• Task instructions:
Repeat the listing in full, word for word.

====== Material supplied

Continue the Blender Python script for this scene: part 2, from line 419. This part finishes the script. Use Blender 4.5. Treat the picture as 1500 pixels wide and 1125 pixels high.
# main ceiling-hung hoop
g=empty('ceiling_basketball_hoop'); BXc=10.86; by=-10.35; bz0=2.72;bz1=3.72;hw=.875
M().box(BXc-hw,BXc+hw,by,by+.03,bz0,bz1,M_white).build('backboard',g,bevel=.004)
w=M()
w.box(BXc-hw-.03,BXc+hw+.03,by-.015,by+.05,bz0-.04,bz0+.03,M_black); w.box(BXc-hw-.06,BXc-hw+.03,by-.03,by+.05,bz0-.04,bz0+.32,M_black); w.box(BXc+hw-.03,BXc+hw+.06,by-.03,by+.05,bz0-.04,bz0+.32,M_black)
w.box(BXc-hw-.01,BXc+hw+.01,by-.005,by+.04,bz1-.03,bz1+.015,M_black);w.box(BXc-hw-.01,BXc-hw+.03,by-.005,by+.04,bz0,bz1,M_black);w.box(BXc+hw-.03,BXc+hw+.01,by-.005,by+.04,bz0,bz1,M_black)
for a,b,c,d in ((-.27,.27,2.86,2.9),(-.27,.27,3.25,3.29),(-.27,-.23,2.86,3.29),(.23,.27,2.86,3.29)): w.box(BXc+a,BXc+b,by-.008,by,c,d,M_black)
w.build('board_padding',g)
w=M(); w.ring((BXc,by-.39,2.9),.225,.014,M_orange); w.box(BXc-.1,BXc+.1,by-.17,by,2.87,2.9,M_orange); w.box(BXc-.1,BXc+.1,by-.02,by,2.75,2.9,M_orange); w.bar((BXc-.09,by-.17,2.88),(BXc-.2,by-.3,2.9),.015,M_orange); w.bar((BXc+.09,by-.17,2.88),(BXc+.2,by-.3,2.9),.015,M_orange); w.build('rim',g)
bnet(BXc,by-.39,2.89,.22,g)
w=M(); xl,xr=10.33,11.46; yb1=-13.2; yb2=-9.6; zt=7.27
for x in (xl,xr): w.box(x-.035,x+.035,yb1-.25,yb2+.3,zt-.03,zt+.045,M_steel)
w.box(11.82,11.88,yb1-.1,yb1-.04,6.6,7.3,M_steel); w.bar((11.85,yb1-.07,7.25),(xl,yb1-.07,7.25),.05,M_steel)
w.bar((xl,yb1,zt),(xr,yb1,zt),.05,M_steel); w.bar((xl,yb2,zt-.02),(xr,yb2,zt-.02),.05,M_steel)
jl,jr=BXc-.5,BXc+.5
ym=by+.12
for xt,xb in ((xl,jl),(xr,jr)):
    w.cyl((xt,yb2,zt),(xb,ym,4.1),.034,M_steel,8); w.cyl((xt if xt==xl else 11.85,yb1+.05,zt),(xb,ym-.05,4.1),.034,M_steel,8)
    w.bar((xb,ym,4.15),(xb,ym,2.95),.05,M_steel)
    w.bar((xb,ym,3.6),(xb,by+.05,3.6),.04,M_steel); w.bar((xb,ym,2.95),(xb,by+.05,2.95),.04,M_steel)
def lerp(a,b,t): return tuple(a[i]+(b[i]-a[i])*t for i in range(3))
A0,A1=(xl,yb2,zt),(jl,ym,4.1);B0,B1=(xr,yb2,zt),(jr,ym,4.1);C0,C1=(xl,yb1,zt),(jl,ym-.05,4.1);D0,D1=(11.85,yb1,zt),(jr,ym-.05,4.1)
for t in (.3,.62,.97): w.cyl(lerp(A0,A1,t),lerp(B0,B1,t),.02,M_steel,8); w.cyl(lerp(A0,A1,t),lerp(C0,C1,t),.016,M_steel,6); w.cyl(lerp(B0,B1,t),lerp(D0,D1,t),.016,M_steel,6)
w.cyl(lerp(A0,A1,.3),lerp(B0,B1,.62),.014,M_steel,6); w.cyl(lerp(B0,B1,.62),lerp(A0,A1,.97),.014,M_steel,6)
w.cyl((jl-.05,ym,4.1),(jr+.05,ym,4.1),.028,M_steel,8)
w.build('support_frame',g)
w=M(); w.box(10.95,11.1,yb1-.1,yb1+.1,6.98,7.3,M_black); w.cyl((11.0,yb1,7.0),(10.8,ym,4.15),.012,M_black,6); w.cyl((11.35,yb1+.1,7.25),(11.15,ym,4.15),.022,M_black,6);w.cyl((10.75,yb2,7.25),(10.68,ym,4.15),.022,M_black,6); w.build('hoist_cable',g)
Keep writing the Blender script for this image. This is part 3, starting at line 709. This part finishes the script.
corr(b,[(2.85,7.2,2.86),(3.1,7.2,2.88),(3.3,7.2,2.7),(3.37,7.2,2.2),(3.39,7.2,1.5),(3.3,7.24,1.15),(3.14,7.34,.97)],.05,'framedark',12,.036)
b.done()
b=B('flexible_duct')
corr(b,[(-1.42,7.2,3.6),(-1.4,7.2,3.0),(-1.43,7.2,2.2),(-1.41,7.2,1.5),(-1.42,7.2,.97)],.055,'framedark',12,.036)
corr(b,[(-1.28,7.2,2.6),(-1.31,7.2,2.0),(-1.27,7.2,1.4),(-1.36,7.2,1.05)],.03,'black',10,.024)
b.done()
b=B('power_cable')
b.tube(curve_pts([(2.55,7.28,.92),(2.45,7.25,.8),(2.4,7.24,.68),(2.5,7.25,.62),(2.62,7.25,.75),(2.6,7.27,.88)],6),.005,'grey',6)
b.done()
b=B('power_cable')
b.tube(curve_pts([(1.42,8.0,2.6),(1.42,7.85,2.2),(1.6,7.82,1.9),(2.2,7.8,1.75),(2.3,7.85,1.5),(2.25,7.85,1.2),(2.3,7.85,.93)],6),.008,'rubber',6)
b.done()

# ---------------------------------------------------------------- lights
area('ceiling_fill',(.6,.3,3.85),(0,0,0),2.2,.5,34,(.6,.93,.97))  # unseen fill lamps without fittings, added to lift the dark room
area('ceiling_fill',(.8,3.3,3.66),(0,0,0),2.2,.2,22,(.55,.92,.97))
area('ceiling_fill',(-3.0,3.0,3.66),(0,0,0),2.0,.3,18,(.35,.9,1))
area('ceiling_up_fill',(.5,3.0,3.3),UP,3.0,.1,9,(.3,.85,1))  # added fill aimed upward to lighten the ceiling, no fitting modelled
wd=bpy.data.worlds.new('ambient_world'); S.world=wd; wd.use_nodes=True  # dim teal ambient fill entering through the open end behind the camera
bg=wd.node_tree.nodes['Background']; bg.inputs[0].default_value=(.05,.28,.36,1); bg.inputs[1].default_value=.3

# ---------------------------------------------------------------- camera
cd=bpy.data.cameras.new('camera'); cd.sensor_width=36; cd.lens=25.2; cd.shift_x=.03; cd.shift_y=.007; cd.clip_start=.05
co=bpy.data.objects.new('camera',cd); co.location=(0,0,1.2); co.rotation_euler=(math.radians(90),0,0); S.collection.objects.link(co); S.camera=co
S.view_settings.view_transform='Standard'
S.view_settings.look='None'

============

• Task response:
Continue the Blender Python script for this scene: part 2, from line 419. This part finishes the script. Use Blender 4.5. Treat the picture as 1500 pixels wide and 1125 pixels high.
# main ceiling-hung hoop
g=empty('ceiling_basketball_hoop'); BXc=10.86; by=-10.35; bz0=2.72;bz1=3.72;hw=.875
M().box(BXc-hw,BXc+hw,by,by+.03,bz0,bz1,M_white).build('backboard',g,bevel=.004)
w=M()
w.box(BXc-hw-.03,BXc+hw+.03,by-.015,by+.05,bz0-.04,bz0+.03,M_black); w.box(BXc-hw-.06,BXc-hw+.03,by-.03,by+.05,bz0-.04,bz0+.32,M_black); w.box(BXc+hw-.03,BXc+hw+.06,by-.03,by+.05,bz0-.04,bz0+.32,M_black)
w.box(BXc-hw-.01,BXc+hw+.01,by-.005,by+.04,bz1-.03,bz1+.015,M_black);w.box(BXc-hw-.01,BXc-hw+.03,by-.005,by+.04,bz0,bz1,M_black);w.box(BXc+hw-.03,BXc+hw+.01,by-.005,by+.04,bz0,bz1,M_black)
for a,b,c,d in ((-.27,.27,2.86,2.9),(-.27,.27,3.25,3.29),(-.27,-.23,2.86,3.29),(.23,.27,2.86,3.29)): w.box(BXc+a,BXc+b,by-.008,by,c,d,M_black)
w.build('board_padding',g)
w=M(); w.ring((BXc,by-.39,2.9),.225,.014,M_orange); w.box(BXc-.1,BXc+.1,by-.17,by,2.87,2.9,M_orange); w.box(BXc-.1,BXc+.1,by-.02,by,2.75,2.9,M_orange); w.bar((BXc-.09,by-.17,2.88),(BXc-.2,by-.3,2.9),.015,M_orange); w.bar((BXc+.09,by-.17,2.88),(BXc+.2,by-.3,2.9),.015,M_orange); w.build('rim',g)
bnet(BXc,by-.39,2.89,.22,g)
w=M(); xl,xr=10.33,11.46; yb1=-13.2; yb2=-9.6; zt=7.27
for x in (xl,xr): w.box(x-.035,x+.035,yb1-.25,yb2+.3,zt-.03,zt+.045,M_steel)
w.box(11.82,11.88,yb1-.1,yb1-.04,6.6,7.3,M_steel); w.bar((11.85,yb1-.07,7.25),(xl,yb1-.07,7.25),.05,M_steel)
w.bar((xl,yb1,zt),(xr,yb1,zt),.05,M_steel); w.bar((xl,yb2,zt-.02),(xr,yb2,zt-.02),.05,M_steel)
jl,jr=BXc-.5,BXc+.5
ym=by+.12
for xt,xb in ((xl,jl),(xr,jr)):
    w.cyl((xt,yb2,zt),(xb,ym,4.1),.034,M_steel,8); w.cyl((xt if xt==xl else 11.85,yb1+.05,zt),(xb,ym-.05,4.1),.034,M_steel,8)
    w.bar((xb,ym,4.15),(xb,ym,2.95),.05,M_steel)
    w.bar((xb,ym,3.6),(xb,by+.05,3.6),.04,M_steel); w.bar((xb,ym,2.95),(xb,by+.05,2.95),.04,M_steel)
def lerp(a,b,t): return tuple(a[i]+(b[i]-a[i])*t for i in range(3))
A0,A1=(xl,yb2,zt),(jl,ym,4.1);B0,B1=(xr,yb2,zt),(jr,ym,4.1);C0,C1=(xl,yb1,zt),(jl,ym-.05,4.1);D0,D1=(11.85,yb1,zt),(jr,ym-.05,4.1)
for t in (.3,.62,.97): w.cyl(lerp(A0,A1,t),lerp(B0,B1,t),.02,M_steel,8); w.cyl(lerp(A0,A1,t),lerp(C0,C1,t),.016,M_steel,6); w.cyl(lerp(B0,B1,t),lerp(D0,D1,t),.016,M_steel,6)
w.cyl(lerp(A0,A1,.3),lerp(B0,B1,.62),.014,M_steel,6); w.cyl(lerp(B0,B1,.62),lerp(A0,A1,.97),.014,M_steel,6)
w.cyl((jl-.05,ym,4.1),(jr+.05,ym,4.1),.028,M_steel,8)
w.build('support_frame',g)
w=M(); w.box(10.95,11.1,yb1-.1,yb1+.1,6.98,7.3,M_black); w.cyl((11.0,yb1,7.0),(10.8,ym,4.15),.012,M_black,6); w.cyl((11.35,yb1+.1,7.25),(11.15,ym,4.15),.022,M_black,6);w.cyl((10.75,yb2,7.25),(10.68,ym,4.15),.022,M_black,6); w.build('hoist_cable',g)
Keep writing the Blender script for this image. This is part 3, starting at line 709. This part finishes the script.
corr(b,[(2.85,7.2,2.86),(3.1,7.2,2.88),(3.3,7.2,2.7),(3.37,7.2,2.2),(3.39,7.2,1.5),(3.3,7.24,1.15),(3.14,7.34,.97)],.05,'framedark',12,.036)
b.done()
b=B('flexible_duct')
corr(b,[(-1.42,7.2,3.6),(-1.4,7.2,3.0),(-1.43,7.2,2.2),(-1.41,7.2,1.5),(-1.42,7.2,.97)],.055,'framedark',12,.036)
corr(b,[(-1.28,7.2,2.6),(-1.31,7.2,2.0),(-1.27,7.2,1.4),(-1.36,7.2,1.05)],.03,'black',10,.024)
b.done()
b=B('power_cable')
b.tube(curve_pts([(2.55,7.28,.92),(2.45,7.25,.8),(2.4,7.24,.68),(2.5,7.25,.62),(2.62,7.25,.75),(2.6,7.27,.88)],6),.005,'grey',6)
b.done()
b=B('power_cable')
b.tube(curve_pts([(1.42,8.0,2.6),(1.42,7.85,2.2),(1.6,7.82,1.9),(2.2,7.8,1.75),(2.3,7.85,1.5),(2.25,7.85,1.2),(2.3,7.85,.93)],6),.008,'rubber',6)
b.done()

# ---------------------------------------------------------------- lights
area('ceiling_fill',(.6,.3,3.85),(0,0,0),2.2,.5,34,(.6,.93,.97))  # unseen fill lamps without fittings, added to lift the dark room
area('ceiling_fill',(.8,3.3,3.66),(0,0,0),2.2,.2,22,(.55,.92,.97))
area('ceiling_fill',(-3.0,3.0,3.66),(0,0,0),2.0,.3,18,(.35,.9,1))
area('ceiling_up_fill',(.5,3.0,3.3),UP,3.0,.1,9,(.3,.85,1))  # added fill aimed upward to lighten the ceiling, no fitting modelled
wd=bpy.data.worlds.new('ambient_world'); S.world=wd; wd.use_nodes=True  # dim teal ambient fill entering through the open end behind the camera
bg=wd.node_tree.nodes['Background']; bg.inputs[0].default_value=(.05,.28,.36,1); bg.inputs[1].default_value=.3

# ---------------------------------------------------------------- camera
cd=bpy.data.cameras.new('camera'); cd.sensor_width=36; cd.lens=25.2; cd.shift_x=.03; cd.shift_y=.007; cd.clip_start=.05
co=bpy.data.objects.new('camera',cd); co.location=(0,0,1.2); co.rotation_euler=(math.radians(90),0,0); S.collection.objects.link(co); S.camera=co
S.view_settings.view_transform='Standard'
S.view_settings.look='None'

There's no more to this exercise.